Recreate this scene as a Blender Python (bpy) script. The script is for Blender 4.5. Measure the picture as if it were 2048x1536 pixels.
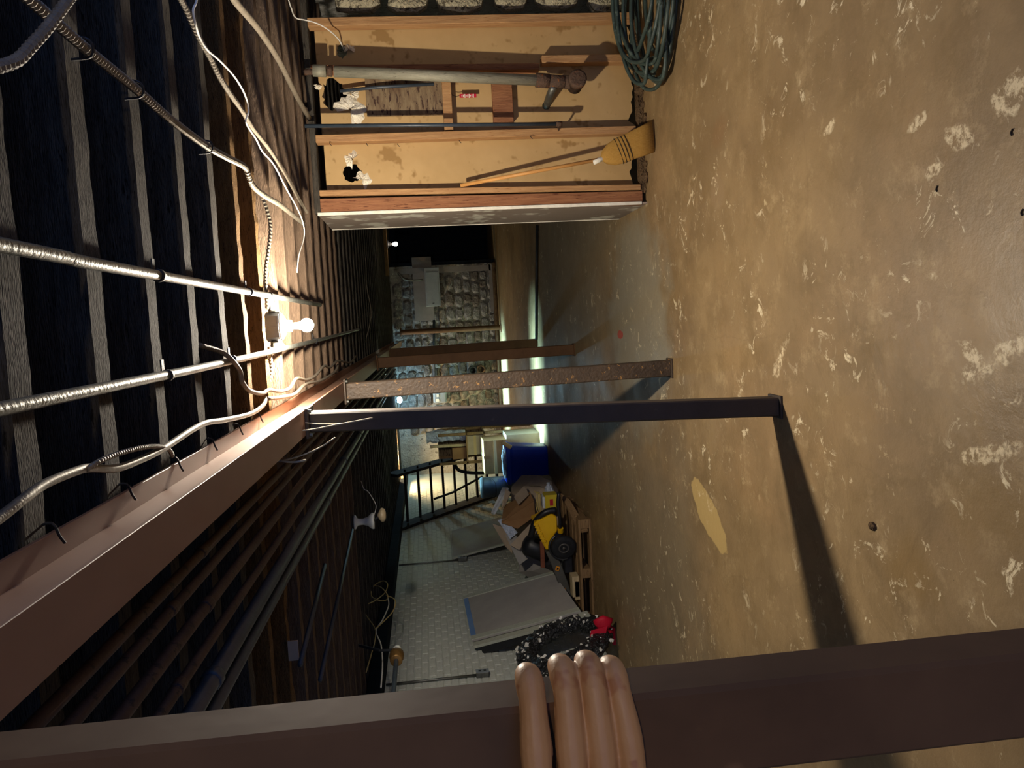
import bpy, bmesh, math, random
from mathutils import Vector, Matrix, Euler
random.seed(7)
for o in list(bpy.data.objects): bpy.data.objects.remove(o)
scene = bpy.context.scene
COL = scene.collection

# ------------------------------------------------------------------ camera (phone held on its side: the picture lies 90 degrees over)
CAM_H = 1.6
FPX = 1539.0
cam = bpy.data.cameras.new('camera'); cam.sensor_width = 36.0; cam.lens = FPX / 2048 * 36.0
cam.clip_start = 0.02; cam.clip_end = 100
camo = bpy.data.objects.new('camera', cam); COL.objects.link(camo); scene.camera = camo
Yc = Vector((120, -174, FPX)).normalized()
_b = -FPX * FPX / (120 * .06 - 174)
Dc = Vector((.06 * _b, _b, FPX)); Dc = (Dc - Yc * Dc.dot(Yc)).normalized()
Xc = Dc.cross(Yc)
MW = Matrix((Xc, Yc, -Dc))                       # camera (right, down, forward) -> world
R = Matrix((MW @ Vector((0, 1, 0)), MW @ Vector((1, 0, 0)), -(MW @ Vector((0, 0, 1))))).transposed()
camo.matrix_world = Matrix.Translation((0, 0, CAM_H)) @ R.to_4x4()

# ------------------------------------------------------------------ world, view
w = bpy.data.worlds.new('world'); scene.world = w; w.use_nodes = True
w.node_tree.nodes['Background'].inputs[0].default_value = (.09, .24, .7, 1)
w.node_tree.nodes['Background'].inputs[1].default_value = 1.1
scene.view_settings.view_transform = 'Standard'; scene.view_settings.look = 'None'
scene.view_settings.gamma = 1; scene.view_settings.use_curve_mapping = False
scene.view_settings.exposure = 0.0
cy = scene.cycles; cy.max_bounces = 5; cy.diffuse_bounces = 3; cy.glossy_bounces = 2; cy.transmission_bounces = 2; cy.caustics_reflective = False; cy.caustics_refractive = False
BULB_MAIN, FILL_BACK, BULB_FAR, FILL_STAIR = 1250, 300, 12, 900
FILL_STRIP_A, FILL_STRIP_B = 95, 120

# ------------------------------------------------------------------ measuring helper: photo point at a known depth -> world point
def W(x, y, Y=None, z=None, X=None):
    d = MW @ Vector((1536 - y - 768, x - 1024, FPX)); c = Vector((0, 0, CAM_H))
    if Y is not None: return c + d * (Y / d.y)
    if z is not None: return c + d * ((z - CAM_H) / d.z)
    return c + d * (X / d.x)

# ------------------------------------------------------------------ materials
def lin(h):
    if isinstance(h, str):
        c = [int(h[i:i + 2], 16) / 255 for i in (0, 2, 4)]
        return tuple((v / 12.92 if v <= .04045 else ((v + .055) / 1.055) ** 2.4) for v in c) + (1,)
    return tuple(h) + (1,)
MATS = {}
def nt(name):
    m = bpy.data.materials.new(name); m.use_nodes = True; t = m.node_tree
    return m, t, t.nodes['Principled BSDF']
def node(t, kind, **kw):
    n = t.nodes.new(kind)
    for k, v in kw.items():
        if k.startswith('i_'): n.inputs[k[2:].replace('_', ' ')].default_value = v
        else: setattr(n, k, v)
    return n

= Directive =
Scan the material line by line and report each one that contains "scene".

= Response =
Recreate this scene as a Blender Python (bpy) script. The script is for Blender 4.5. Measure the picture as if it were 2048x1536 pixels.
scene = bpy.context.scene
COL = scene.collection
camo = bpy.data.objects.new('camera', cam); COL.objects.link(camo); scene.camera = camo
w = bpy.data.worlds.new('world'); scene.world = w; w.use_nodes = True
scene.view_settings.view_transform = 'Standard'; scene.view_settings.look = 'None'
scene.view_settings.gamma = 1; scene.view_settings.use_curve_mapping = False
scene.view_settings.exposure = 0.0
cy = scene.cycles; cy.max_bounces = 5; cy.diffuse_bounces = 3; cy.glossy_bounces = 2; cy.transmission_bounces = 2; cy.caustics_reflective = False; cy.caustics_refractive = False